So how is this accomplished? Look around you. Do most people in your group, department, company or industry look like you? If so, it’s time to define a new talent bar and expand your horizons. Recruit from diverse schools, actively search for underrepresented candidates and create programs to attract and retain diverse talent. Actively expand the global proficiency of your leadership team so they can better connect with and represent your various audiences.

At HP, we are building a more inclusive culture by providing our leadership and, most importantly, our hiring managers with unconscious bias training. We’re using technology to eliminate biased language in our job listings and giving underrepresented current employees a voice, ultimately resulting in opportunities for advancement at all levels of the organisation.

To reach a more diverse talent pool, HP recently launched a recruiting effort with a clear and simple message: HP is hiring, and talent is our only criteria. Our first spot featured the African American community and results speak for themselves, with an uptick in diverse candidate resumes, invitations to speak at Harvard and Howard University, and strong business school engagement with our recruiting and mentorship programs.

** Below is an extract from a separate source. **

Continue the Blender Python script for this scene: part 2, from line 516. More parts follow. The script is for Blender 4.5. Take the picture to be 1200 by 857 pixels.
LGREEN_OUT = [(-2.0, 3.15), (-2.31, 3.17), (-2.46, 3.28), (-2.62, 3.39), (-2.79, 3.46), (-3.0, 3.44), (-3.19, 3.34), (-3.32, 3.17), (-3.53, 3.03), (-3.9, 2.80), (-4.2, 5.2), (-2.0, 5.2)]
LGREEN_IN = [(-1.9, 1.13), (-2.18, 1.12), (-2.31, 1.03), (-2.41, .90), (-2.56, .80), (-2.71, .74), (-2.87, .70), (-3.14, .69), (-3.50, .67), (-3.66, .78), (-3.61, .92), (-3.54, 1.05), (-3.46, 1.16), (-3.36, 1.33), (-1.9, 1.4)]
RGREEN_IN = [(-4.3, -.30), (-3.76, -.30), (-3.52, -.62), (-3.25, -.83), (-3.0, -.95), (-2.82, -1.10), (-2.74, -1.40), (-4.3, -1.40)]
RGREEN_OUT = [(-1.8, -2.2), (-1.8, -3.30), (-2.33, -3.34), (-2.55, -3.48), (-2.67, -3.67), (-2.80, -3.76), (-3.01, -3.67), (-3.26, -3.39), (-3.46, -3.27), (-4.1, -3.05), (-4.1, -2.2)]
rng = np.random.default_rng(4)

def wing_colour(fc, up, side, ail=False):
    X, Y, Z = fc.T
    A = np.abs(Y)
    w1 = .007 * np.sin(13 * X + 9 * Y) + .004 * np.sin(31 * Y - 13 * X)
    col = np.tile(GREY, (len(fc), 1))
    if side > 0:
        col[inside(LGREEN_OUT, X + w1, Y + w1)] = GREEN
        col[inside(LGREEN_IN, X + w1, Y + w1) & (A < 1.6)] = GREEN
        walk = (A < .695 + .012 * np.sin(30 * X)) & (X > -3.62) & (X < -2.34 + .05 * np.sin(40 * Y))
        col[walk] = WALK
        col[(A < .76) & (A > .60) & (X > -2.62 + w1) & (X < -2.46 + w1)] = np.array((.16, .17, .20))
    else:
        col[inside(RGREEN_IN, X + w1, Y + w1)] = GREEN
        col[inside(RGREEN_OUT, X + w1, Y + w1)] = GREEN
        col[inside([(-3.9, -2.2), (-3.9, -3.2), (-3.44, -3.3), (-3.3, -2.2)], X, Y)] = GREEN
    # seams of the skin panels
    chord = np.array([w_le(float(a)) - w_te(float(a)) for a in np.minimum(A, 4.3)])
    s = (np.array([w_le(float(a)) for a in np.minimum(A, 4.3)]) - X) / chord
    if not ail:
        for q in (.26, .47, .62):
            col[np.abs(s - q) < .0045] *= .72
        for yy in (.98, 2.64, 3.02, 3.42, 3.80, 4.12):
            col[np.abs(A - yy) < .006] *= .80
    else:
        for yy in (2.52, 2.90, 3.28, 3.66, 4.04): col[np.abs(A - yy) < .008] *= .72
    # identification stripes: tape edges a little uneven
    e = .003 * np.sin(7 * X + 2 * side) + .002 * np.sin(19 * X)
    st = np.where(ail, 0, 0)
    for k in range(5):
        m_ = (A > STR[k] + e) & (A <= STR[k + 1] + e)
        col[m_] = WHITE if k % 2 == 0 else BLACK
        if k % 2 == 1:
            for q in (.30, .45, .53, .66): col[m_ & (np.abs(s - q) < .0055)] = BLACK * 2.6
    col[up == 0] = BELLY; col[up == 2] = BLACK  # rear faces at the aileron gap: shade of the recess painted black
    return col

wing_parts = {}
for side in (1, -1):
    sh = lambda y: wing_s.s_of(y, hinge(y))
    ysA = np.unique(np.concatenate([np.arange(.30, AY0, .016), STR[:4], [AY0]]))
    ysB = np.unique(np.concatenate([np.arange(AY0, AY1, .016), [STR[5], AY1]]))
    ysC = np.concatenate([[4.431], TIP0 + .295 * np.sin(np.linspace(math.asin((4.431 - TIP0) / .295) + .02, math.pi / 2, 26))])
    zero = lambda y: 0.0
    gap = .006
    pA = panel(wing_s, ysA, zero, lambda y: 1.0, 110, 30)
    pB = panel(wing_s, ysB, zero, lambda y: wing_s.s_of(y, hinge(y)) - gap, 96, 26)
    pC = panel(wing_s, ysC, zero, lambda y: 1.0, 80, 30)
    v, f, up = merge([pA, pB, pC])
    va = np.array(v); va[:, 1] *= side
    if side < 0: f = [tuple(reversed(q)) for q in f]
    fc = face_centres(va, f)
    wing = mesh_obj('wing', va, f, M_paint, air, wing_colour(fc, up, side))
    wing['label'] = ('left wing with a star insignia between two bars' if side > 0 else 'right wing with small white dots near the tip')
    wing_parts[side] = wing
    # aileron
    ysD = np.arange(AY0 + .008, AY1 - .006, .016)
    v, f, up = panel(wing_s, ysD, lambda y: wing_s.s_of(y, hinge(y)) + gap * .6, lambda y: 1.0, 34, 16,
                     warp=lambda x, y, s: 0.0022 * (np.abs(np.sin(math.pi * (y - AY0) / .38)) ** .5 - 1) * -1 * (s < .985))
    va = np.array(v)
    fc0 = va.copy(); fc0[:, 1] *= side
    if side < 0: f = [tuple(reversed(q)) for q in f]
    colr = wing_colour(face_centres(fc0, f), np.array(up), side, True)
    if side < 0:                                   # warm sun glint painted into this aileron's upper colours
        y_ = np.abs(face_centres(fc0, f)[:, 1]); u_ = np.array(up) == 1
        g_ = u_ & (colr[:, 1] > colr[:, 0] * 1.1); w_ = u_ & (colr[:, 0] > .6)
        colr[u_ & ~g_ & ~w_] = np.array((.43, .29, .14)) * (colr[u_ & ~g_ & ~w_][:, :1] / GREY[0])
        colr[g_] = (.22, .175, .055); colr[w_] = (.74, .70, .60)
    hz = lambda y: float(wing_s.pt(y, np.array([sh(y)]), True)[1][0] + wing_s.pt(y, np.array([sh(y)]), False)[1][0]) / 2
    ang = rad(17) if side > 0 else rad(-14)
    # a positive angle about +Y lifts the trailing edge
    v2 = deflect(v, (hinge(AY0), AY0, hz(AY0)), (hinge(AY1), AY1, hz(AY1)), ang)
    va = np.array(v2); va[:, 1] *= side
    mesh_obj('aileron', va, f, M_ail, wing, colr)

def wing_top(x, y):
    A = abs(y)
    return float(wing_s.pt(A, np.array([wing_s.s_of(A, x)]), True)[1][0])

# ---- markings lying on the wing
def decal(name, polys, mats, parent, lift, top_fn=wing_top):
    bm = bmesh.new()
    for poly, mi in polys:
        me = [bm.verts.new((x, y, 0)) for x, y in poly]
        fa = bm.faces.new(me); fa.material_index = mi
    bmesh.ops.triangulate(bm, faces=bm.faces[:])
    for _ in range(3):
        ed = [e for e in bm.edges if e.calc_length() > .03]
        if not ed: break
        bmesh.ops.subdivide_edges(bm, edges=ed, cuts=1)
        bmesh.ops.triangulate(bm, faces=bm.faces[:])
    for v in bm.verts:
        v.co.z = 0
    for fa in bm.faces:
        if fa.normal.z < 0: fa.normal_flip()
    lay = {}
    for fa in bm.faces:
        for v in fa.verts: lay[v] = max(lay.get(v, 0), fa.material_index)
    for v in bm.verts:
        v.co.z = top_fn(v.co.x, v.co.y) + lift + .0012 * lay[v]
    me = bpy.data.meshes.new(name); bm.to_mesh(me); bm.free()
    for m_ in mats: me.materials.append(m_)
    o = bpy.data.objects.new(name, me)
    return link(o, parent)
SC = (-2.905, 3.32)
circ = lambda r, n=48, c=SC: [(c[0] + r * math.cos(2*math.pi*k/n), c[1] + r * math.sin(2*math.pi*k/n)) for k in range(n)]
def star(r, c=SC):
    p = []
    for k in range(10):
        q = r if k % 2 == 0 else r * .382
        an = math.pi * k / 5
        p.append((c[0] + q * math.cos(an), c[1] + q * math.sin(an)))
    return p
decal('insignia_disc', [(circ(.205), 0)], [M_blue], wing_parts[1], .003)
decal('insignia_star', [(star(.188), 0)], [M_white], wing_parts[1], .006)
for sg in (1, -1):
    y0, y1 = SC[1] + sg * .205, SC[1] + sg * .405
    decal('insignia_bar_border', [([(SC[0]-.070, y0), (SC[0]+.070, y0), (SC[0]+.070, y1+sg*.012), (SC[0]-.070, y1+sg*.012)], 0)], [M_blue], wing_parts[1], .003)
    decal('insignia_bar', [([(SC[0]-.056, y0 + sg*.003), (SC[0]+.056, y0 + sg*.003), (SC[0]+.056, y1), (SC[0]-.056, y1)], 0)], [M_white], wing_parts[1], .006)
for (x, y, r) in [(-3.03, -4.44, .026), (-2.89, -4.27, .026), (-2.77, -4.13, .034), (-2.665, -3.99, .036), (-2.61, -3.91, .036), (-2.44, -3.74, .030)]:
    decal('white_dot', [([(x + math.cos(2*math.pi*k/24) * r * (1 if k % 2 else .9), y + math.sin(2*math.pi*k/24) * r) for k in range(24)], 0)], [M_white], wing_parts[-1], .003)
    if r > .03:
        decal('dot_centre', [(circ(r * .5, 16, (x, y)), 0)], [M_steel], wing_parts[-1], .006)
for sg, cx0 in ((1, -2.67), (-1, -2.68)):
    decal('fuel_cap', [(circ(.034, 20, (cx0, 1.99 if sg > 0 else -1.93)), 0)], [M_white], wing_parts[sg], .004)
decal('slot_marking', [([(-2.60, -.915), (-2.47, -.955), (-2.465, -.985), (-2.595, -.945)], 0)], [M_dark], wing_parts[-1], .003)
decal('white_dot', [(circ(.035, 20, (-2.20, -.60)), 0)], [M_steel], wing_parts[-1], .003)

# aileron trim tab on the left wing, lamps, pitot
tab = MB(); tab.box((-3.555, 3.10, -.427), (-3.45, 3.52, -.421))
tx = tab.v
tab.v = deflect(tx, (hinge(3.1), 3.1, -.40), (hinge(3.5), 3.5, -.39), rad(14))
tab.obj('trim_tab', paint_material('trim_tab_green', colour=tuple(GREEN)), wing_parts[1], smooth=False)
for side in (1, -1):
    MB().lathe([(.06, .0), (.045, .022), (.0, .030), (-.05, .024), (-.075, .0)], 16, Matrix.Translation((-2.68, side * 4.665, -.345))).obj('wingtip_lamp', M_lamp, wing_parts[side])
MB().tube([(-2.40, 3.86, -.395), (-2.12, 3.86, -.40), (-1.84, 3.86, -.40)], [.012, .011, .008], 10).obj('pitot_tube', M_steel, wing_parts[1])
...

Dads and Daughters, the second spot, addresses the biases women face during the interview process. As a father to five daughters, I am profoundly grateful to represent a company that addresses these tough issues head-on. HP’s commitment to ensuring the next generation of women in the workforce have the same opportunities as their male counterparts fills me with great pride.

I challenge each of you to influence others in your ecosystem to be more aggressive with their own D&I efforts, and to encourage your partners to meet your own D&I standards. Demand your advertising and PR agency partners submit a plan laying out how they will increase the number of women and minorities in key creative and strategy roles. Join others, such as PwC’s chief executive Action for Diversity and Inclusion, to work alongside the most progressive organisations in the world to address diversity. Contribute to, volunteer or start initiatives to support underrepresented groups in your industry—such as Free the Bid, which aims to increase the number of female directors in advertising by pledging to give one in three competitive bids to a female director.

Reinvention is hard. Success depends on becoming more insight-driven and emotionally resonant—which emanates from a highly inclusive and diverse workforce. It’s working for HP—we are worth 30 percent more today than we were 18 months ago. This is tangible proof that forging emotional connections through perceptive, you-understand-me moments makes a difference to the bottom line. Creating an environment where unique perspectives are actively sought and celebrated will serve to power an innovative future.